Short task >> Starting with the line that holds "leaf_mass('undergrowth', 7000, low_spot, 'blurred", repeat each line through the last one below, exactly. Pictures stay out.

· · · · ·

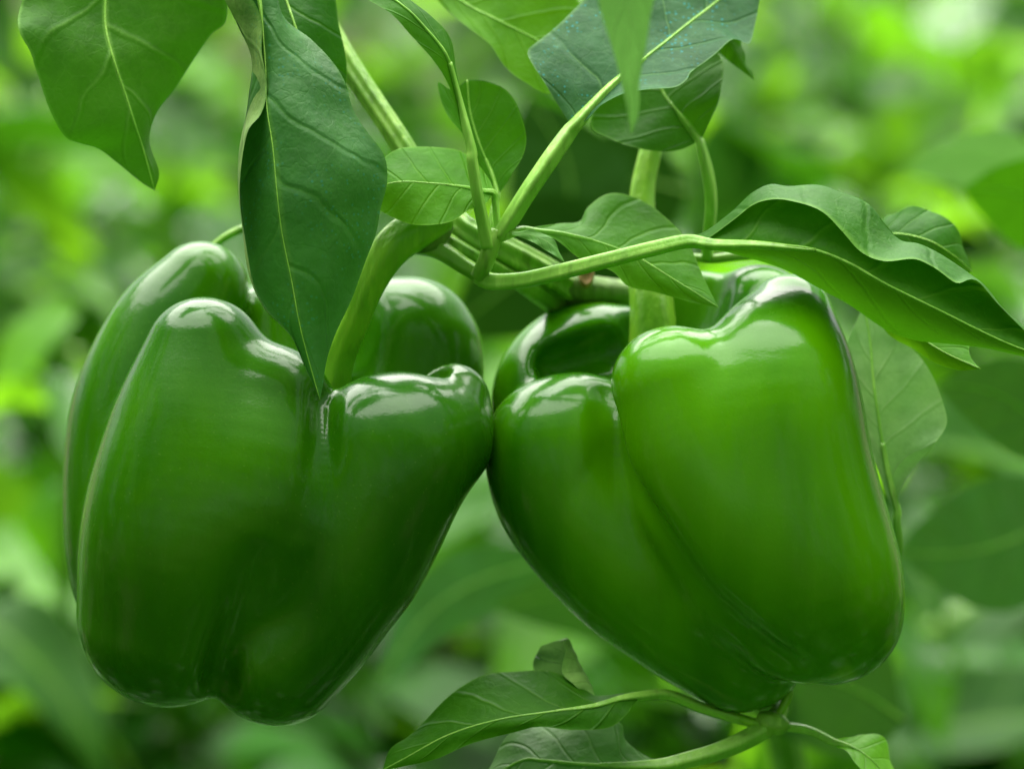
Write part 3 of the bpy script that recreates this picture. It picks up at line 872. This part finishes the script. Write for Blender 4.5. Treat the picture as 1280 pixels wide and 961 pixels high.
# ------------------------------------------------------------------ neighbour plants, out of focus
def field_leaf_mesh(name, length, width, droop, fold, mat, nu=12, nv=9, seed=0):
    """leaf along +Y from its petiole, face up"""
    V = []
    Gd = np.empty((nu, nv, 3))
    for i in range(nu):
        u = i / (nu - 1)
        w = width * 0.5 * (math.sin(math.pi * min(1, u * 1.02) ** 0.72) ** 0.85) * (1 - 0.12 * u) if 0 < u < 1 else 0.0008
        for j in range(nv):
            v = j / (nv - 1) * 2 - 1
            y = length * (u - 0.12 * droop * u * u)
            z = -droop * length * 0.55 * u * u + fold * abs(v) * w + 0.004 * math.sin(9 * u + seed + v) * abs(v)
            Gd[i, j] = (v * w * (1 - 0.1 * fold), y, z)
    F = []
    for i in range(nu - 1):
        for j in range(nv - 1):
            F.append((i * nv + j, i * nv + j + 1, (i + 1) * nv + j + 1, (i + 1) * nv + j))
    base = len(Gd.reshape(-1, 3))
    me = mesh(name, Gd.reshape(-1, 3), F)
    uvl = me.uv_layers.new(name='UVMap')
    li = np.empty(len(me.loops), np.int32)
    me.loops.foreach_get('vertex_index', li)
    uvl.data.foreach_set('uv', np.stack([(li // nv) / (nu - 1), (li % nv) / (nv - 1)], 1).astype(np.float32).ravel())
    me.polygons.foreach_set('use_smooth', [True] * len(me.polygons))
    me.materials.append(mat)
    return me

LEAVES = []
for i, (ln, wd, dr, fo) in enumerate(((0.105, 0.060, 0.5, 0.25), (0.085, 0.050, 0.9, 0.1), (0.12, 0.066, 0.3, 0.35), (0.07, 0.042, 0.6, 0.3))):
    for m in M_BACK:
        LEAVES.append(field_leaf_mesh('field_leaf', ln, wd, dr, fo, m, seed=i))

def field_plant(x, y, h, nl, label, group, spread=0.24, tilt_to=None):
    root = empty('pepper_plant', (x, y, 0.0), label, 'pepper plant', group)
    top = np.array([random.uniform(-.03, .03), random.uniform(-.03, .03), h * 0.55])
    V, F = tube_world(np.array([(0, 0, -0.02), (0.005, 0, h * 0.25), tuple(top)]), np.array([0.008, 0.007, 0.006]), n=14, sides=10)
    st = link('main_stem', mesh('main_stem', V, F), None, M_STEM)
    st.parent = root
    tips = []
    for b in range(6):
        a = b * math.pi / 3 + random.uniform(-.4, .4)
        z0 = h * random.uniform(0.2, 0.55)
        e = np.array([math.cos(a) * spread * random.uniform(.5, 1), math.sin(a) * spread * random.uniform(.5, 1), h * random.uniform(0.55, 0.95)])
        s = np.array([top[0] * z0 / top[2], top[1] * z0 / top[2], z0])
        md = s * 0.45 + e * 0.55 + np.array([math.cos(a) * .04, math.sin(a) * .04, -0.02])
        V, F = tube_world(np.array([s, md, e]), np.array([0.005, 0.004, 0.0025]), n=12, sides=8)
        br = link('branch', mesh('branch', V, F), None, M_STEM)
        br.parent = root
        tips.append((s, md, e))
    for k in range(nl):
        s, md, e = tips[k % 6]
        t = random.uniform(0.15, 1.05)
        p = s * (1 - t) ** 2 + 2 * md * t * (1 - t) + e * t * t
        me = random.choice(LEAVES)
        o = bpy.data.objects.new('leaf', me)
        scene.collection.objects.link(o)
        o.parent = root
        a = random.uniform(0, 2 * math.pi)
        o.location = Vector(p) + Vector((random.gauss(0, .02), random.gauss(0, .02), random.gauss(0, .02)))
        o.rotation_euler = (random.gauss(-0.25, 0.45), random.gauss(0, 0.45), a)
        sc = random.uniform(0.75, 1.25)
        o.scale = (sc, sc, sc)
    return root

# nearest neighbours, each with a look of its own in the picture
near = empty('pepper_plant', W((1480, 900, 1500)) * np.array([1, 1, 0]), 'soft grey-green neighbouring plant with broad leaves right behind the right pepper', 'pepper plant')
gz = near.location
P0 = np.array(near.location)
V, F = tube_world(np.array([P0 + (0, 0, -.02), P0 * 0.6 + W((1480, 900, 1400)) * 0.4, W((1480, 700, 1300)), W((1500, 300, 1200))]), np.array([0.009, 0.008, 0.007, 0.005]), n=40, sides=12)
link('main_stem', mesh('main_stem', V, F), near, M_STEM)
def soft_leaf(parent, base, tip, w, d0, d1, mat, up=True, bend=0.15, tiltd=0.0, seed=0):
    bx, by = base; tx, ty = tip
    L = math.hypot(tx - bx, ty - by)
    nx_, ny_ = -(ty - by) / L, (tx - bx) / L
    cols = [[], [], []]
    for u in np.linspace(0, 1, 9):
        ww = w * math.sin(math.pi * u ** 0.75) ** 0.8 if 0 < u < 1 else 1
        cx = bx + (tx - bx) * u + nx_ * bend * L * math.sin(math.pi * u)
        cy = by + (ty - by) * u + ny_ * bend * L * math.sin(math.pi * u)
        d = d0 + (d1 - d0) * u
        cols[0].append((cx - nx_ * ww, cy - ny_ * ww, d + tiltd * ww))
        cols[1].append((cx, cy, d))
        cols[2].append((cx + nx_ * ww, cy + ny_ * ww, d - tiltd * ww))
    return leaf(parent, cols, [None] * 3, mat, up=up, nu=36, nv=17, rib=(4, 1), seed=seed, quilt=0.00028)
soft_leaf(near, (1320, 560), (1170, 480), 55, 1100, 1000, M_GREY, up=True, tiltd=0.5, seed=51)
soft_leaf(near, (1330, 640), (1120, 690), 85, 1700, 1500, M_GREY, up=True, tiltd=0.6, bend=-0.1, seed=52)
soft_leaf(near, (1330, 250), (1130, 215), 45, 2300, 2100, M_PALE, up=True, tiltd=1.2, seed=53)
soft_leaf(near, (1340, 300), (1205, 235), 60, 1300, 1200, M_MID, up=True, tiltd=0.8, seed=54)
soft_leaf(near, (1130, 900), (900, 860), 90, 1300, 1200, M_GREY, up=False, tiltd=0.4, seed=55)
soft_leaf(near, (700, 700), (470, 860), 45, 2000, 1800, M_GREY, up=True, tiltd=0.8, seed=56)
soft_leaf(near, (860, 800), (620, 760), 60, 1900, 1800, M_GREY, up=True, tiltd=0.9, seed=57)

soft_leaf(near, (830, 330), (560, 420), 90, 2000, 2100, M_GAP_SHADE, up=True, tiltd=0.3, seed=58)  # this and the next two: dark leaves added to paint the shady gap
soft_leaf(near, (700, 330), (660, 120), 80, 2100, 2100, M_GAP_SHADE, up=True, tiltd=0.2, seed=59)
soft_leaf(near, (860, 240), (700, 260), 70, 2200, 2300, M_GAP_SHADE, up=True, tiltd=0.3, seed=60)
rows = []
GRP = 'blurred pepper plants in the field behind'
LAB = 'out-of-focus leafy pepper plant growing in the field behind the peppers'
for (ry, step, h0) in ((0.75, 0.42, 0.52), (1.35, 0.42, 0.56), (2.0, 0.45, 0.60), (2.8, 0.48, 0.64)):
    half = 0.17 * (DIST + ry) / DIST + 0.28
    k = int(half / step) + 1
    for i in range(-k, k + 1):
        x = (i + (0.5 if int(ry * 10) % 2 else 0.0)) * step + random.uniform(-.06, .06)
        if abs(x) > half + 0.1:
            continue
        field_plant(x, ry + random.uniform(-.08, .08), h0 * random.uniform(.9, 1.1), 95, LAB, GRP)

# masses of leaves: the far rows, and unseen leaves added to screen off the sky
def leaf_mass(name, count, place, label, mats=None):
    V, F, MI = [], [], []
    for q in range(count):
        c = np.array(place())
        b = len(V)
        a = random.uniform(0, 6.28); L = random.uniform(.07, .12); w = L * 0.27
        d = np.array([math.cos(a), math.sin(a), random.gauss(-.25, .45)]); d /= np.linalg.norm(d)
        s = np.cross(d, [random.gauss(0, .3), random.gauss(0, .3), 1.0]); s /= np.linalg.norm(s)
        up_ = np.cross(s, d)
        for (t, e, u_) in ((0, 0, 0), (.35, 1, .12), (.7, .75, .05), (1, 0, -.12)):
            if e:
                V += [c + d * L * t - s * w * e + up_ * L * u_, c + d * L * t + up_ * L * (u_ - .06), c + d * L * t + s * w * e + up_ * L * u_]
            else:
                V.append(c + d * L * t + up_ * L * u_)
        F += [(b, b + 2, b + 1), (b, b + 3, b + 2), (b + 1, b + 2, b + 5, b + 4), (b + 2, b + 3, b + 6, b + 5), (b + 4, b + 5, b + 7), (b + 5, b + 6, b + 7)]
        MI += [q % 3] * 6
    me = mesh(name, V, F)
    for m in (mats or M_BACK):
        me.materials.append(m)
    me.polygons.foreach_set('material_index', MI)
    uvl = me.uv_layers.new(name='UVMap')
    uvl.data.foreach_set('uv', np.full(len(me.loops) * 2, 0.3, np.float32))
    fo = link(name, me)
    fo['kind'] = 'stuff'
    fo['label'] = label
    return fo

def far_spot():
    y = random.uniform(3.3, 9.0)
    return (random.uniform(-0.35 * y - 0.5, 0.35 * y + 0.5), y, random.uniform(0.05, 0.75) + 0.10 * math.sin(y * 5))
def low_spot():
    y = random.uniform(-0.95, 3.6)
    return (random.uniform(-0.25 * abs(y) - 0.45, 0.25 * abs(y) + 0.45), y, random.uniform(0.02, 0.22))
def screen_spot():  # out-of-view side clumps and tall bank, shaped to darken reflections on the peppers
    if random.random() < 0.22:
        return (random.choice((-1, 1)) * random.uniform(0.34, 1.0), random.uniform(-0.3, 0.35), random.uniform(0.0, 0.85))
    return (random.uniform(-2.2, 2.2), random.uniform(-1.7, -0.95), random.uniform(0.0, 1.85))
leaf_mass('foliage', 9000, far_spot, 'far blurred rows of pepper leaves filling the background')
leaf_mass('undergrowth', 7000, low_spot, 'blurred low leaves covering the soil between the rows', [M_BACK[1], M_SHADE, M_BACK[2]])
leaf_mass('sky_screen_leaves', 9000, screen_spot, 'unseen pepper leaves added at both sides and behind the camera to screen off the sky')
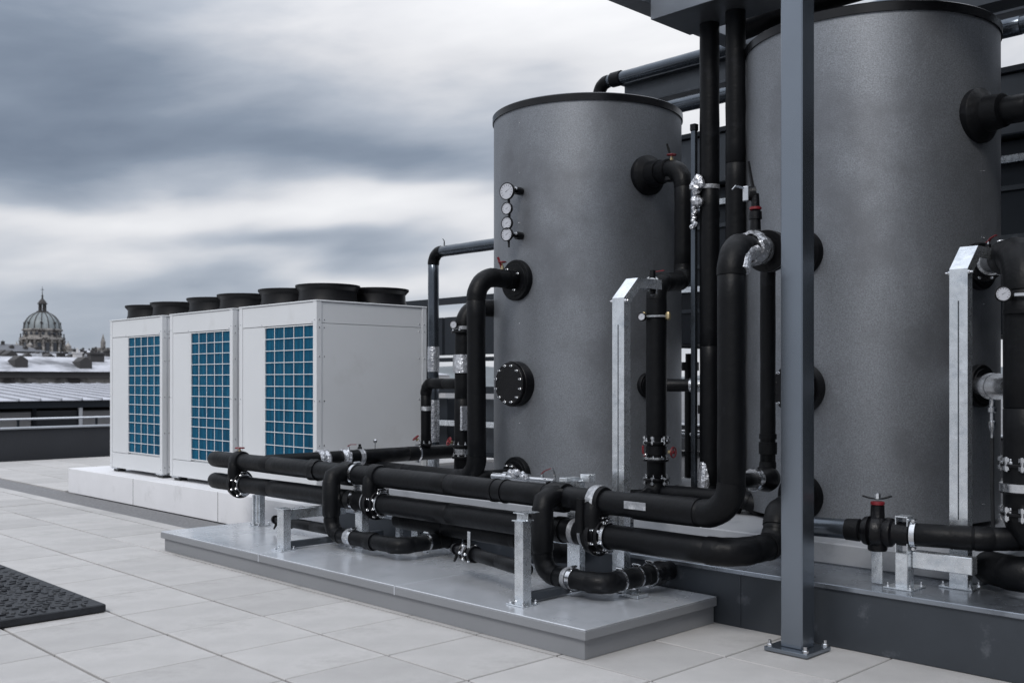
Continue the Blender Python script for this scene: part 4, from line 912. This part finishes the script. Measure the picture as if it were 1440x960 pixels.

· · · · ·

Expected answer >>
leaf_mass('undergrowth', 7000, low_spot, 'blurred low leaves covering the soil between the rows', [M_BACK[1], M_SHADE, M_BACK[2]])
leaf_mass('sky_screen_leaves', 9000, screen_spot, 'unseen pepper leaves added at both sides and behind the camera to screen off the sky')
Continue the Blender Python script for this scene: part 4, from line 912. This part finishes the script. Measure the picture as if it were 1440x960 pixels.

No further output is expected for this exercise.